Edition: Penguin, 1966 (Buy from Amazon)
Review number: 1209
Because it is the main focus of the Bernard Samson novels, Berlin might appear to be something of an obsession with Deighton. It actually features remarkably rarely in his other novels, particularly considering its unique position during the Cold War as a bastion of the West surrounded by the Soviet bloc. It does, however, feature heavily in the third Harry Palmer novel, as the title obviously indicates.
The plot of Funeral in Berlin is apparently the mirror image of The Ipcress File, with Palmer trying to arrange the reception for a Russian scientist defecting via West Berlin. But it soon becomes obvious that this isn't quite what is going on - why, for example, are those involved so insistent that the scientist's fake papers should be in a particular name when any would do for what they are claiming to want them for?
The whole of this novel, like Deighton's first two, revolves around things not being quite what they seem, right up to the ending with its particularly surprising revelations. (This was not the first time I'd read the novel; I'd forgotten the details but remembered the gist - and still found it exciting.) Deighton's novels do tend to be designed around this kind of misdirection, and it is of course a style particularly appropriate to the spy novel.

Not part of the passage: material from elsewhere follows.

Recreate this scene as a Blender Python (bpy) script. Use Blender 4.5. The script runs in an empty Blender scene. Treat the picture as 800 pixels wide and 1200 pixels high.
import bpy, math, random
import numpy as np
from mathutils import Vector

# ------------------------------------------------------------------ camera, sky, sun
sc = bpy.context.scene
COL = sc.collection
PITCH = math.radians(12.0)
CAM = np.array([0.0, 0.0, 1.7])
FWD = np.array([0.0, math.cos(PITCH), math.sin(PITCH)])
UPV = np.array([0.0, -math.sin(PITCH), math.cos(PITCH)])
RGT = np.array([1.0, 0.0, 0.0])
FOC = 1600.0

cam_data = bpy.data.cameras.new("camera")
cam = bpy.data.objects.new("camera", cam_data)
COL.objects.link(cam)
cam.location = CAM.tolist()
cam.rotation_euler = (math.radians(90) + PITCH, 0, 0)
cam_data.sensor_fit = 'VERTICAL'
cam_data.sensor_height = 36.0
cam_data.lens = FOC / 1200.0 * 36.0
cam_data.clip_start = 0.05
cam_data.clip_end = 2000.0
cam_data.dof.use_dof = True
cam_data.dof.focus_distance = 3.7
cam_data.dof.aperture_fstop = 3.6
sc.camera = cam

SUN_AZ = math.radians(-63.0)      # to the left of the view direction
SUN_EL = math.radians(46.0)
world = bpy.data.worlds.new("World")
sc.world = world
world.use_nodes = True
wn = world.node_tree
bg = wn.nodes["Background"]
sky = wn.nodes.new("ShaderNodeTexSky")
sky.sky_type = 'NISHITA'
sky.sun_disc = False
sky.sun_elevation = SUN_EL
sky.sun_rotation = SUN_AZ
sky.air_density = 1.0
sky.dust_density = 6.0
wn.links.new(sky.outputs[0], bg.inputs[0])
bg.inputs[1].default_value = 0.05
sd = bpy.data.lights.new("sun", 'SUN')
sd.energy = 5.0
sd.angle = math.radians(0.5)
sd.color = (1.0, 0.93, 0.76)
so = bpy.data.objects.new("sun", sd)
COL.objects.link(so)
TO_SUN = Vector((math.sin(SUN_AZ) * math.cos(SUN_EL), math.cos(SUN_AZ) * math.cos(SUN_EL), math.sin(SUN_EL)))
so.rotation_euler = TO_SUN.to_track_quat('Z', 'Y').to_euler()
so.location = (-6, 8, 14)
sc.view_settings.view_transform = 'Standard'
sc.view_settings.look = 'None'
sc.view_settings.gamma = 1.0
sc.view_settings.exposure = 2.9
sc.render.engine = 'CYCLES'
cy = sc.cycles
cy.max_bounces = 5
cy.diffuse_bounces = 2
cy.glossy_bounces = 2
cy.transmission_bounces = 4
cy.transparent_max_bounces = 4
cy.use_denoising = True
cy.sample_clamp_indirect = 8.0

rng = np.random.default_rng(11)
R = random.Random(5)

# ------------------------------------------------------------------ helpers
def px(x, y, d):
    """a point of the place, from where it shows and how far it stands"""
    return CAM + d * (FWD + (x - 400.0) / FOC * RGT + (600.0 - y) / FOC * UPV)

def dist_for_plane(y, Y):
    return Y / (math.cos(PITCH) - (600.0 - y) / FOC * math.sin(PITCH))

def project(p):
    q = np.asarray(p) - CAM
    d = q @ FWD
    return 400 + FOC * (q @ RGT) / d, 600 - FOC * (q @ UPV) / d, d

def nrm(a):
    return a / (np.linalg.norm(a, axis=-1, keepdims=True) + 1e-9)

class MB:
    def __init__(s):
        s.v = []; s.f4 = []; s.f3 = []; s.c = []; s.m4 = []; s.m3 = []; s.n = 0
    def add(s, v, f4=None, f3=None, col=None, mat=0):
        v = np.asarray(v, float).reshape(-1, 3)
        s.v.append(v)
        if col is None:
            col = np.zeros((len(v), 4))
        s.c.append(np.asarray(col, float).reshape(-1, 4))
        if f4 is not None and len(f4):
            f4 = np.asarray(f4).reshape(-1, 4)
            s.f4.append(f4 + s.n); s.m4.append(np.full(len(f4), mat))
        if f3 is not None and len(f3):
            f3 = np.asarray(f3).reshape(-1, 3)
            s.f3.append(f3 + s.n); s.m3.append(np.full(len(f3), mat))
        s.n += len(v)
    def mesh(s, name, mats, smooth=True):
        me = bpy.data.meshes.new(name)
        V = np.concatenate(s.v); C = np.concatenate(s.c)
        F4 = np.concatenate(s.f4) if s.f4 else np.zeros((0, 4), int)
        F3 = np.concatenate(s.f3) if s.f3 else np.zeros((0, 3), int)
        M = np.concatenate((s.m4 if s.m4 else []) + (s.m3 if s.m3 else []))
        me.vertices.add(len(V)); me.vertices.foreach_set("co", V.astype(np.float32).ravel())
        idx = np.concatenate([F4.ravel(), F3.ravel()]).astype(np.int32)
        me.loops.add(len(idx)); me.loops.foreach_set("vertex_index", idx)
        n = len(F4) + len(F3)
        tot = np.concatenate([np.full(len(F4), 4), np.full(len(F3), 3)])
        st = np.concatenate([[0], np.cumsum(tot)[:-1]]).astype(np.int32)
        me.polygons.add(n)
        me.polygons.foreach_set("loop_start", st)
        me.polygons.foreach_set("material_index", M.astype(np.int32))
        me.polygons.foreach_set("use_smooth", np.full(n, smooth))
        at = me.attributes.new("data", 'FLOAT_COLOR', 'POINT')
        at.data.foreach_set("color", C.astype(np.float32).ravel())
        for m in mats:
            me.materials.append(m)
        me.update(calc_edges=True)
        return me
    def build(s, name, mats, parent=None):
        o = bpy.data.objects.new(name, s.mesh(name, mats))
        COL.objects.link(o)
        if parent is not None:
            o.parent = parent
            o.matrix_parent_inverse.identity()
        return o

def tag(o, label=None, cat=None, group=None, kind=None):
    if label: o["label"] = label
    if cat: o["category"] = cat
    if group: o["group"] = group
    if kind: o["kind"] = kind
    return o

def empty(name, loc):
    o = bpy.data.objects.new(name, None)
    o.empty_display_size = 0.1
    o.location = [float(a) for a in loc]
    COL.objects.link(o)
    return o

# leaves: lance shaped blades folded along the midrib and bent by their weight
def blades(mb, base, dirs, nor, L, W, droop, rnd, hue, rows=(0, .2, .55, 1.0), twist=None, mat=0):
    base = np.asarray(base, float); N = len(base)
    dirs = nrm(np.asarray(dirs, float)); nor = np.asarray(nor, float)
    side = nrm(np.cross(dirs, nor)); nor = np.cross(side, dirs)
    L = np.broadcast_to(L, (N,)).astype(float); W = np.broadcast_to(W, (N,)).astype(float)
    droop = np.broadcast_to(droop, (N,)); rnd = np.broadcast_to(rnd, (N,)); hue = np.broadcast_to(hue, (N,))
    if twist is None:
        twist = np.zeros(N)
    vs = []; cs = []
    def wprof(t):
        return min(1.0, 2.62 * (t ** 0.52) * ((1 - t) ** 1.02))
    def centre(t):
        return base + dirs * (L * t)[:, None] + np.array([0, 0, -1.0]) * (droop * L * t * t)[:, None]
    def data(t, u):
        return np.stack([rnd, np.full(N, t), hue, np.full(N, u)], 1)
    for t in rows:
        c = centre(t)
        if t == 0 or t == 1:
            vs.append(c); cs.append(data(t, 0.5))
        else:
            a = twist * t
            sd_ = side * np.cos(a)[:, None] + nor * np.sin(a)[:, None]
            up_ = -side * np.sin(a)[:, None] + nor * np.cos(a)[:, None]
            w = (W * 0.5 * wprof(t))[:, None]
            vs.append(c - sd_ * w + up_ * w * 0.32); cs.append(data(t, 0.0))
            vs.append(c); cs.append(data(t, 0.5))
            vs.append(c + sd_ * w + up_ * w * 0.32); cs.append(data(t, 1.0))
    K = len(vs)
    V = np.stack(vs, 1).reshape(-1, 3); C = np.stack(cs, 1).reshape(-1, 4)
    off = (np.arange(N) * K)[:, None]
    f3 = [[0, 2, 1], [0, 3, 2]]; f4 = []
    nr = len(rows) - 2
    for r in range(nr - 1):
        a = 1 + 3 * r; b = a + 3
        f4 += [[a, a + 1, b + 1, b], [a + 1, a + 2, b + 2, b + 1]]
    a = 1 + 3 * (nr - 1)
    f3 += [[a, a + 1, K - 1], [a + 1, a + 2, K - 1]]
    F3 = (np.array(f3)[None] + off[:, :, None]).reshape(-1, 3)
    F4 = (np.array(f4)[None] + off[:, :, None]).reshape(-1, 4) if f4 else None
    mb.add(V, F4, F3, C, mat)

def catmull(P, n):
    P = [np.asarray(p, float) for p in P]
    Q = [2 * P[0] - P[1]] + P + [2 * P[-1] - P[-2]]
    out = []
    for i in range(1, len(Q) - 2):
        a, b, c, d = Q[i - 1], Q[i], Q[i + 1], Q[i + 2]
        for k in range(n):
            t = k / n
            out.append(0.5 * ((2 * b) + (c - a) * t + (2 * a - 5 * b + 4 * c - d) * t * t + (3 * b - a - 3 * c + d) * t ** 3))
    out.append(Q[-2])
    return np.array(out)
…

The setting of Berlin is atmospheric, more because it is full of nervous, posturing tough guys (both would-be and really tough); the descriptions are not as fully developed as they became in later years when Deighton's novels increased in length (Funeral in Berlin is less than half as long than Berlin Game, for instance). The most sympathetic character, as far as Palmer is concerned, is a Russian KGB colonel; for him, the distinction in the espionage business is between professionals and amateurs, rather than between friends and enemies.
The world of the spy as documented by Deighton continued to be a male dominated one through his entire career, and in fact never completely loses the old boy network feel that Palmer is so cynical about in The Ipcress file (Bernard Samson complains about this twenty years later on). Here, the two female characters are good looking young women, one Palmer's secretary and lover who does most of the routine work assigned to him, and the other a rather naive agent for some other power, whose seduction of Palmer seems to have slipped out of a James Bond story. Having mentioned Ian Fleming's famous spy in this context, though, I should point out that Deighton has moved on from Fleming's insistent misogyny. (Palmer is a much brighter but less flamboyant character than Bond, too.)
Apart from The Ipcress File, Funeral in Berlin is the best of the Harry Palmer novels, sharing its best quality - an ability to surprise even after all these years.